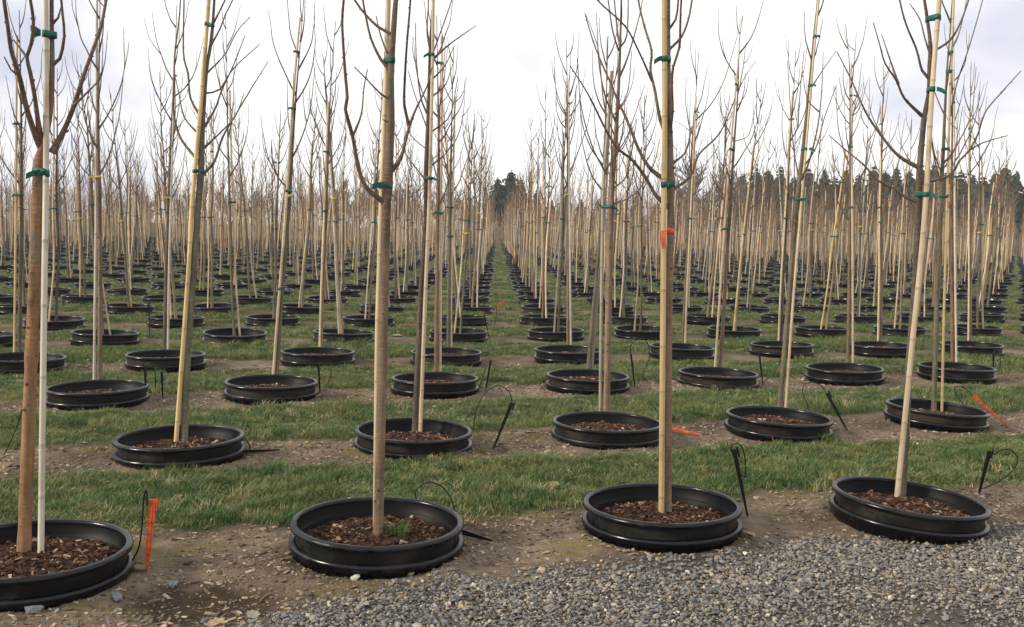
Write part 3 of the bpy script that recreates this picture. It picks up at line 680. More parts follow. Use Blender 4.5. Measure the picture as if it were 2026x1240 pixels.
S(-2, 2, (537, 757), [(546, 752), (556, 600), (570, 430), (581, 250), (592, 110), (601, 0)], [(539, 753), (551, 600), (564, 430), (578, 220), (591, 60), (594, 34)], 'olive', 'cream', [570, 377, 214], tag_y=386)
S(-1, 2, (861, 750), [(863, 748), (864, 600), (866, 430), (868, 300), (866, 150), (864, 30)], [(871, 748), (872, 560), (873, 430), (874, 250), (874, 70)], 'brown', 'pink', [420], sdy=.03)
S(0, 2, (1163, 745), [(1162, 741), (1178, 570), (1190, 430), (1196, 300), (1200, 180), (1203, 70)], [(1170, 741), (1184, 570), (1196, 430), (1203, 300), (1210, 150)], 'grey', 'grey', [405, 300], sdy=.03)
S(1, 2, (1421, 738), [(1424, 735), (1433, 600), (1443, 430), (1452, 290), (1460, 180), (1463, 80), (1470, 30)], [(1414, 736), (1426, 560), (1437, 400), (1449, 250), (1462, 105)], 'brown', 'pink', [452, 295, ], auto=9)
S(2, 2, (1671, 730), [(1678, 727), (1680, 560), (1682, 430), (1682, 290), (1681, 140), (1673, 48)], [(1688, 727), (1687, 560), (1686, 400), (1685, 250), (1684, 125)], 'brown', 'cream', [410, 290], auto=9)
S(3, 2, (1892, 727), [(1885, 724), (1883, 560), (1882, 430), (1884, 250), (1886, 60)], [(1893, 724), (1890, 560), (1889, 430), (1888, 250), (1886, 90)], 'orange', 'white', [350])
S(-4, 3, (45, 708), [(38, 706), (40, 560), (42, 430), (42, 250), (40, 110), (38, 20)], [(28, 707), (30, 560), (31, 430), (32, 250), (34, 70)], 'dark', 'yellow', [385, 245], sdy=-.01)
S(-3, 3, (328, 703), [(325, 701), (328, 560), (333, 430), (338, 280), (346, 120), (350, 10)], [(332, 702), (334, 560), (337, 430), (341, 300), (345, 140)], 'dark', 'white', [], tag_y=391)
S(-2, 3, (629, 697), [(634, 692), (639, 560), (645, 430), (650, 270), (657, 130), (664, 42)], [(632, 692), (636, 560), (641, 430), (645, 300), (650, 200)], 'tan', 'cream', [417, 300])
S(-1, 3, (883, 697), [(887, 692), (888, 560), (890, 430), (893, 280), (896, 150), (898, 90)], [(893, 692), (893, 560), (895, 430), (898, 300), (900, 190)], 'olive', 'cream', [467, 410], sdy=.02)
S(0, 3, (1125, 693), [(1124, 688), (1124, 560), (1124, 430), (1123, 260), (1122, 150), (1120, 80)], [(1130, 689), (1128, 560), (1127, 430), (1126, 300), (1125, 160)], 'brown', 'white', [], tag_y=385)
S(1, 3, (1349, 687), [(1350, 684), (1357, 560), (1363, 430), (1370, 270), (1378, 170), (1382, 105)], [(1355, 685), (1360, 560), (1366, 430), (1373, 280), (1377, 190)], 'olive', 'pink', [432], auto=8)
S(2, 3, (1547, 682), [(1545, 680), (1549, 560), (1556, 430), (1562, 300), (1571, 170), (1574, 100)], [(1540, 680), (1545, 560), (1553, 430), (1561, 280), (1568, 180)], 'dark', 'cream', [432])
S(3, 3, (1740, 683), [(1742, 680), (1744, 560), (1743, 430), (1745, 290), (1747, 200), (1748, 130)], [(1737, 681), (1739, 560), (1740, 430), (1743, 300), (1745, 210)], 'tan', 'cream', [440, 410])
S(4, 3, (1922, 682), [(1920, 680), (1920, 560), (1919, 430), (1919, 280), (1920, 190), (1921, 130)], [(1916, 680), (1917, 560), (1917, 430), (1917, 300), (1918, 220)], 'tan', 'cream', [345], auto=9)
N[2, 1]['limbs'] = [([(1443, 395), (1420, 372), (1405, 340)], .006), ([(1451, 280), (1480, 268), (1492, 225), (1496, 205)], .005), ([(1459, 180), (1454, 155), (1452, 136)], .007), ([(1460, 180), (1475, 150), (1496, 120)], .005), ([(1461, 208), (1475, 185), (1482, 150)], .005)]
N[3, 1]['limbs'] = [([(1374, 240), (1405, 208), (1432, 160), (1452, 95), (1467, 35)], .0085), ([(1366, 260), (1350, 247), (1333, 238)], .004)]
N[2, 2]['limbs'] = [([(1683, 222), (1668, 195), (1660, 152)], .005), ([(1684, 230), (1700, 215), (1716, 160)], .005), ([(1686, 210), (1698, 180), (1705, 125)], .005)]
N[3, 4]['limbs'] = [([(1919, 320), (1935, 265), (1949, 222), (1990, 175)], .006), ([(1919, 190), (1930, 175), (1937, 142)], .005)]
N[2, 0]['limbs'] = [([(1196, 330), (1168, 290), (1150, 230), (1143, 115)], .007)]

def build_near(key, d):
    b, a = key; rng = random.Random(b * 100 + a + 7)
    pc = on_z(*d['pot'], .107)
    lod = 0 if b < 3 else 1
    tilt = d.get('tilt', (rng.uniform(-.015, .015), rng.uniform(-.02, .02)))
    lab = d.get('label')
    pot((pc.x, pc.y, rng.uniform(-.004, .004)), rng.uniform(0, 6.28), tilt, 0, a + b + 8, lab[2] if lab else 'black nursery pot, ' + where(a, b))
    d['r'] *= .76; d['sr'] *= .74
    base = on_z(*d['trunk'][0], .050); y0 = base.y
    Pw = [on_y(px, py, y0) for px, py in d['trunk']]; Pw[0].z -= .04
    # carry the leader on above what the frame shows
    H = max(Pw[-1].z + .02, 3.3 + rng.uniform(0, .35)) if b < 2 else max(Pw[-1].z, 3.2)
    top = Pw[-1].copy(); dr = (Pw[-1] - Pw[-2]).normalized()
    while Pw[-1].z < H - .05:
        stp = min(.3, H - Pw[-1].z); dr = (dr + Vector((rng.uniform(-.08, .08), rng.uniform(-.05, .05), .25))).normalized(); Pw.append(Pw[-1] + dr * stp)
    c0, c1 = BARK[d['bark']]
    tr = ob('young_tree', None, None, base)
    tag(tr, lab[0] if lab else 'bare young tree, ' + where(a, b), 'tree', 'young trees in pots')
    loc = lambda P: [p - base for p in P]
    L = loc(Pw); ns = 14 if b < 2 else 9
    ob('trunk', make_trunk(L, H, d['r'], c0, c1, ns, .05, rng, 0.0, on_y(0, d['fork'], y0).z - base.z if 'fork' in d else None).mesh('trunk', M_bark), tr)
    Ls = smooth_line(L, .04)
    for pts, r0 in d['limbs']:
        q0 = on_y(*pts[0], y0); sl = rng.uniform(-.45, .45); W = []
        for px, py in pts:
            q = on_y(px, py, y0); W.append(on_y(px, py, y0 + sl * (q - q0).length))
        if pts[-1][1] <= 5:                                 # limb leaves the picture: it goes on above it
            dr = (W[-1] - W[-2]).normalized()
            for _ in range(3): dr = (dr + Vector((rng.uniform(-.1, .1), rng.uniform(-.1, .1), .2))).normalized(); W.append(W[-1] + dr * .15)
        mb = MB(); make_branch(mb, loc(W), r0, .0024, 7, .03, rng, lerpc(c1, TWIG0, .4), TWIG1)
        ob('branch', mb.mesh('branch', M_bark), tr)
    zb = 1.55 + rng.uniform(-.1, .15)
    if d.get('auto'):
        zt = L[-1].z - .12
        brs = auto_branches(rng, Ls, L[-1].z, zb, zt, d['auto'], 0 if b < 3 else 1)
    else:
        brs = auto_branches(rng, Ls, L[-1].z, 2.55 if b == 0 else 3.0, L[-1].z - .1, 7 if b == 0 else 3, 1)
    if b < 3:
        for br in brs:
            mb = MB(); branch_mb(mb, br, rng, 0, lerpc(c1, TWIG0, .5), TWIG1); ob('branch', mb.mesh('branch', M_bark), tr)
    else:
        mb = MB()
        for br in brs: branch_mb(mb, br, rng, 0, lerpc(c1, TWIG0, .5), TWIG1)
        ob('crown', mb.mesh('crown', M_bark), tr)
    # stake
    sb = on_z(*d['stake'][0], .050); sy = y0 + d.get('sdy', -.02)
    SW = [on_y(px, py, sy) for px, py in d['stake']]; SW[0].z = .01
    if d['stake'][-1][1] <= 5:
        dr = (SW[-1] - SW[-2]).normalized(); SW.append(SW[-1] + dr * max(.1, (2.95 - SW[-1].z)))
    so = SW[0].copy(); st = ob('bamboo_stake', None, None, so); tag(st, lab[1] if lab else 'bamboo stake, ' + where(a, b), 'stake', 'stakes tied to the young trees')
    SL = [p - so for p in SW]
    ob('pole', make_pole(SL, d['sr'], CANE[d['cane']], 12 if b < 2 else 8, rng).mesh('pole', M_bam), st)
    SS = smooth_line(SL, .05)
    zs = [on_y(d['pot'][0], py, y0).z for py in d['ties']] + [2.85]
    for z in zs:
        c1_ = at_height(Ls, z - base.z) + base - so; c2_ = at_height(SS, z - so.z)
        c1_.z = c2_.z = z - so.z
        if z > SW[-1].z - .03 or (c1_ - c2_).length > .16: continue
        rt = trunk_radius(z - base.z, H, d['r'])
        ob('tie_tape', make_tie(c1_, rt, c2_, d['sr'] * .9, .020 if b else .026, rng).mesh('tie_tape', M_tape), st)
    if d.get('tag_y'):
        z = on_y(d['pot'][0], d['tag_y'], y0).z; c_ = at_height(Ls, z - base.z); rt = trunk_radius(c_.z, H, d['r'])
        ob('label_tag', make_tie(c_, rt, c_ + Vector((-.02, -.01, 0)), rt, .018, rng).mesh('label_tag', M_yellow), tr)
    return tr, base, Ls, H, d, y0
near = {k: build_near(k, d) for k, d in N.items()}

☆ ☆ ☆

__WRITTEN INSTRUCTION__
Copy each line of the listing that contains the string "picture".

__OUTPUT BELOW__
Write part 3 of the bpy script that recreates this picture. It picks up at line 680. More parts follow. Use Blender 4.5. Measure the picture as if it were 2026x1240 pixels.
        if pts[-1][1] <= 5:                                 # limb leaves the picture: it goes on above it